◆ **Problem to work on**
Type out every line below exactly as it reads.

◆ **Recorded data**
--------------------------------------------------

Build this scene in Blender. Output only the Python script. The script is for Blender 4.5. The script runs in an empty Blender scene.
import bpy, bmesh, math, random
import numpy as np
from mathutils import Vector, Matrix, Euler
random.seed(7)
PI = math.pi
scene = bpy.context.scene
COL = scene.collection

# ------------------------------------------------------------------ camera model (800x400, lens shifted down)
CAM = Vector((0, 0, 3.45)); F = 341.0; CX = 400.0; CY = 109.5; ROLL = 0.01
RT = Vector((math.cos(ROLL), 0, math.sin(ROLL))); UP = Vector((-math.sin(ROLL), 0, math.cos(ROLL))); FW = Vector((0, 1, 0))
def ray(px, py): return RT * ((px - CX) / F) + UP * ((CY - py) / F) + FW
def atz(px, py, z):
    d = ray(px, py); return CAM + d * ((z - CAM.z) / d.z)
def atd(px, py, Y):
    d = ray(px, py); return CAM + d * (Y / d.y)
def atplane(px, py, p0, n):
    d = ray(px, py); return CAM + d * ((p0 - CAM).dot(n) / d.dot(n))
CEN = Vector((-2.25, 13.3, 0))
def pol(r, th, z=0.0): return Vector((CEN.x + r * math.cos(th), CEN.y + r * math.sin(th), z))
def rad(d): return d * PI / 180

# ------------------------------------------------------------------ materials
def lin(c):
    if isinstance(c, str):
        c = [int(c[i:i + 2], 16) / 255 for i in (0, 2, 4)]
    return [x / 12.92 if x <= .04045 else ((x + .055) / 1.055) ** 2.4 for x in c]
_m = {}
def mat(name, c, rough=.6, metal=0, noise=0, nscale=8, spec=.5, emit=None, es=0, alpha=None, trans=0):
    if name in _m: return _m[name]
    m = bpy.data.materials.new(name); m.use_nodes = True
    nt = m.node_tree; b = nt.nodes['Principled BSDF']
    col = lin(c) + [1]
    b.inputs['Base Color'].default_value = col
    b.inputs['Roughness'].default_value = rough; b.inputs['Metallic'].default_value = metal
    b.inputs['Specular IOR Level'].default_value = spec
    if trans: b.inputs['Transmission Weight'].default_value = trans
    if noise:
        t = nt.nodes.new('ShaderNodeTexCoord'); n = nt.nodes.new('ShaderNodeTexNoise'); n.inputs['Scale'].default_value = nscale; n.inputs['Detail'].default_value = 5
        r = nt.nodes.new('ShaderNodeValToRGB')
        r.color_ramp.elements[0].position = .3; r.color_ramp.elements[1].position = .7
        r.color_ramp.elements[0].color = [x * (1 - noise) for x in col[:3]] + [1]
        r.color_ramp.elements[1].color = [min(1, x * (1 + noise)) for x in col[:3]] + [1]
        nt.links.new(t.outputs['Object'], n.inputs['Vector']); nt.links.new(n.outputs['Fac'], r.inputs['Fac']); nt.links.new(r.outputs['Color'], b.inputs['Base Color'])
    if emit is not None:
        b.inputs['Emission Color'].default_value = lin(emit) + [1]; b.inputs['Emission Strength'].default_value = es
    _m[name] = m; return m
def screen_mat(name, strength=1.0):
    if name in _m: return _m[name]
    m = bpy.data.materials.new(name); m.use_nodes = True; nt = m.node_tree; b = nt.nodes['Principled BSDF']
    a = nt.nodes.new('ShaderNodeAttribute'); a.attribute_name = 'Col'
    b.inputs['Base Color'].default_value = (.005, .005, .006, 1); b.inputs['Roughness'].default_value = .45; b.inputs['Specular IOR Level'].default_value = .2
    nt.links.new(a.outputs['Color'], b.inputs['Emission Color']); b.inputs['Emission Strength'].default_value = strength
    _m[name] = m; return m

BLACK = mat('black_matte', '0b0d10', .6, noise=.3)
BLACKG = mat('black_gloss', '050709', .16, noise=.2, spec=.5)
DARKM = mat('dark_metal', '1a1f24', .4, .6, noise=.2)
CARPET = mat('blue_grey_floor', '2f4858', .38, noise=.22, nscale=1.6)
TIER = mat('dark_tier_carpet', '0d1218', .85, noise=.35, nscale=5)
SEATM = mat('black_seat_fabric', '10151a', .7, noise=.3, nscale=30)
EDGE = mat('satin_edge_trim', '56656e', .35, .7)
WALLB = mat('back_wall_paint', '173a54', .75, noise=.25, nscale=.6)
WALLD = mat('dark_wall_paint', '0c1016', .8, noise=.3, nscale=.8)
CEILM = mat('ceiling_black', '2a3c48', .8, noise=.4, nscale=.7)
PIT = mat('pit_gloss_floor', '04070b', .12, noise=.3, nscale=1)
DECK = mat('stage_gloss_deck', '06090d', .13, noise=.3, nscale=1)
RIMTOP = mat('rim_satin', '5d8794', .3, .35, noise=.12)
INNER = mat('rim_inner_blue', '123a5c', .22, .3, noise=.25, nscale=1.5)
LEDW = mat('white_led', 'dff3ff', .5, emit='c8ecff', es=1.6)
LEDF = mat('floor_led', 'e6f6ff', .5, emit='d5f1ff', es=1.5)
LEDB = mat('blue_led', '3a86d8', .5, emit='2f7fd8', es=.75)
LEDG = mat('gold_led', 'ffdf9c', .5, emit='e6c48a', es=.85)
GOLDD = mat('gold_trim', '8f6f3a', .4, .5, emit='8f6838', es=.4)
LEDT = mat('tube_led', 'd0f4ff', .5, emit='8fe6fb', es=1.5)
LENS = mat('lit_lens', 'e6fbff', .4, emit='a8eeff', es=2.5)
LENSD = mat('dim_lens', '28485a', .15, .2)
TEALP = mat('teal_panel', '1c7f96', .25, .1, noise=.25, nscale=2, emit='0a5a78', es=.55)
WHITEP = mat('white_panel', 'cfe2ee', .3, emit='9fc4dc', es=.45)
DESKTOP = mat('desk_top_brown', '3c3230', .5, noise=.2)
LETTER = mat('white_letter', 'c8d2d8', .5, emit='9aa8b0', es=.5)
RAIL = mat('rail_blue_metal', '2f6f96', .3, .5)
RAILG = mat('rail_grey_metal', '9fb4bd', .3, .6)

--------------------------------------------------

◆ **Written response**
Build this scene in Blender. Output only the Python script. The script is for Blender 4.5. The script runs in an empty Blender scene.
import bpy, bmesh, math, random
import numpy as np
from mathutils import Vector, Matrix, Euler
random.seed(7)
PI = math.pi
scene = bpy.context.scene
COL = scene.collection

# ------------------------------------------------------------------ camera model (800x400, lens shifted down)
CAM = Vector((0, 0, 3.45)); F = 341.0; CX = 400.0; CY = 109.5; ROLL = 0.01
RT = Vector((math.cos(ROLL), 0, math.sin(ROLL))); UP = Vector((-math.sin(ROLL), 0, math.cos(ROLL))); FW = Vector((0, 1, 0))
def ray(px, py): return RT * ((px - CX) / F) + UP * ((CY - py) / F) + FW
def atz(px, py, z):
    d = ray(px, py); return CAM + d * ((z - CAM.z) / d.z)
def atd(px, py, Y):
    d = ray(px, py); return CAM + d * (Y / d.y)
def atplane(px, py, p0, n):
    d = ray(px, py); return CAM + d * ((p0 - CAM).dot(n) / d.dot(n))
CEN = Vector((-2.25, 13.3, 0))
def pol(r, th, z=0.0): return Vector((CEN.x + r * math.cos(th), CEN.y + r * math.sin(th), z))
def rad(d): return d * PI / 180

# ------------------------------------------------------------------ materials
def lin(c):
    if isinstance(c, str):
        c = [int(c[i:i + 2], 16) / 255 for i in (0, 2, 4)]
    return [x / 12.92 if x <= .04045 else ((x + .055) / 1.055) ** 2.4 for x in c]
_m = {}
def mat(name, c, rough=.6, metal=0, noise=0, nscale=8, spec=.5, emit=None, es=0, alpha=None, trans=0):
    if name in _m: return _m[name]
    m = bpy.data.materials.new(name); m.use_nodes = True
    nt = m.node_tree; b = nt.nodes['Principled BSDF']
    col = lin(c) + [1]
    b.inputs['Base Color'].default_value = col
    b.inputs['Roughness'].default_value = rough; b.inputs['Metallic'].default_value = metal
    b.inputs['Specular IOR Level'].default_value = spec
    if trans: b.inputs['Transmission Weight'].default_value = trans
    if noise:
        t = nt.nodes.new('ShaderNodeTexCoord'); n = nt.nodes.new('ShaderNodeTexNoise'); n.inputs['Scale'].default_value = nscale; n.inputs['Detail'].default_value = 5
        r = nt.nodes.new('ShaderNodeValToRGB')
        r.color_ramp.elements[0].position = .3; r.color_ramp.elements[1].position = .7
        r.color_ramp.elements[0].color = [x * (1 - noise) for x in col[:3]] + [1]
        r.color_ramp.elements[1].color = [min(1, x * (1 + noise)) for x in col[:3]] + [1]
        nt.links.new(t.outputs['Object'], n.inputs['Vector']); nt.links.new(n.outputs['Fac'], r.inputs['Fac']); nt.links.new(r.outputs['Color'], b.inputs['Base Color'])
    if emit is not None:
        b.inputs['Emission Color'].default_value = lin(emit) + [1]; b.inputs['Emission Strength'].default_value = es
    _m[name] = m; return m
def screen_mat(name, strength=1.0):
    if name in _m: return _m[name]
    m = bpy.data.materials.new(name); m.use_nodes = True; nt = m.node_tree; b = nt.nodes['Principled BSDF']
    a = nt.nodes.new('ShaderNodeAttribute'); a.attribute_name = 'Col'
    b.inputs['Base Color'].default_value = (.005, .005, .006, 1); b.inputs['Roughness'].default_value = .45; b.inputs['Specular IOR Level'].default_value = .2
    nt.links.new(a.outputs['Color'], b.inputs['Emission Color']); b.inputs['Emission Strength'].default_value = strength
    _m[name] = m; return m

BLACK = mat('black_matte', '0b0d10', .6, noise=.3)
BLACKG = mat('black_gloss', '050709', .16, noise=.2, spec=.5)
DARKM = mat('dark_metal', '1a1f24', .4, .6, noise=.2)
CARPET = mat('blue_grey_floor', '2f4858', .38, noise=.22, nscale=1.6)
TIER = mat('dark_tier_carpet', '0d1218', .85, noise=.35, nscale=5)
SEATM = mat('black_seat_fabric', '10151a', .7, noise=.3, nscale=30)
EDGE = mat('satin_edge_trim', '56656e', .35, .7)
WALLB = mat('back_wall_paint', '173a54', .75, noise=.25, nscale=.6)
WALLD = mat('dark_wall_paint', '0c1016', .8, noise=.3, nscale=.8)
CEILM = mat('ceiling_black', '2a3c48', .8, noise=.4, nscale=.7)
PIT = mat('pit_gloss_floor', '04070b', .12, noise=.3, nscale=1)
DECK = mat('stage_gloss_deck', '06090d', .13, noise=.3, nscale=1)
RIMTOP = mat('rim_satin', '5d8794', .3, .35, noise=.12)
INNER = mat('rim_inner_blue', '123a5c', .22, .3, noise=.25, nscale=1.5)
LEDW = mat('white_led', 'dff3ff', .5, emit='c8ecff', es=1.6)
LEDF = mat('floor_led', 'e6f6ff', .5, emit='d5f1ff', es=1.5)
LEDB = mat('blue_led', '3a86d8', .5, emit='2f7fd8', es=.75)
LEDG = mat('gold_led', 'ffdf9c', .5, emit='e6c48a', es=.85)
GOLDD = mat('gold_trim', '8f6f3a', .4, .5, emit='8f6838', es=.4)
LEDT = mat('tube_led', 'd0f4ff', .5, emit='8fe6fb', es=1.5)
LENS = mat('lit_lens', 'e6fbff', .4, emit='a8eeff', es=2.5)
LENSD = mat('dim_lens', '28485a', .15, .2)
TEALP = mat('teal_panel', '1c7f96', .25, .1, noise=.25, nscale=2, emit='0a5a78', es=.55)
WHITEP = mat('white_panel', 'cfe2ee', .3, emit='9fc4dc', es=.45)
DESKTOP = mat('desk_top_brown', '3c3230', .5, noise=.2)
LETTER = mat('white_letter', 'c8d2d8', .5, emit='9aa8b0', es=.5)
RAIL = mat('rail_blue_metal', '2f6f96', .3, .5)
RAILG = mat('rail_grey_metal', '9fb4bd', .3, .6)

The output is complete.